화학공학소재연구정보센터
Journal of Materials Science, Vol.49, No.2, 592-603, 2014
Evaluation of the tensile properties of a material through spherical indentation: definition of an average representative strain and a confidence domain
In the present article, a new method for the determination of the hardening law using the load displacement curve, F-h, of a spherical indentation test is developed. This method is based on the study of the error between an experimental indentation curve and a number of finite elements simulation curves. For the smaller values of these errors, the error distribution shape is a valley, which is defined with an analytic equation. Except for the fact that the identified hardening law is a Hollomon type, no assumption was made for the proposed identification method. A new representative strain of the spherical indentation, called "average representative strain," epsilon(aR) was defined in the proposed article. In the bottom of the valley, all the stress-strain curves that intersect at a point of abscissa epsilon(aR) lead to very similar indentation curves.

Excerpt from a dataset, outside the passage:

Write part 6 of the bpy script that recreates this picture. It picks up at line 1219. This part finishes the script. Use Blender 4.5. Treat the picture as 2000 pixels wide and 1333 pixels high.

Thus, the average representative strain indicates the part of the hardening law that is the better identified from spherical indentation test. The results show that a unique material parameter set (yield stress sigma(y), strain hardening exponent n) is identified when using a single spherical indentation curve. However, for the experimental cases, the experimental imprecision and the material heterogeneity lead to different indentation curves, which makes the uniqueness of solution impossible. Therefore, the identified solution is not a single curve but a domain that is called "solution domain" in the yield stress-work hardening exponent diagram, and "confidence domain" in the stress-strain diagram. The confidence domain gives clear answers to the question of uniqueness of the solution and on the sensitivity of the indentation test to the identified hardening laws parameters.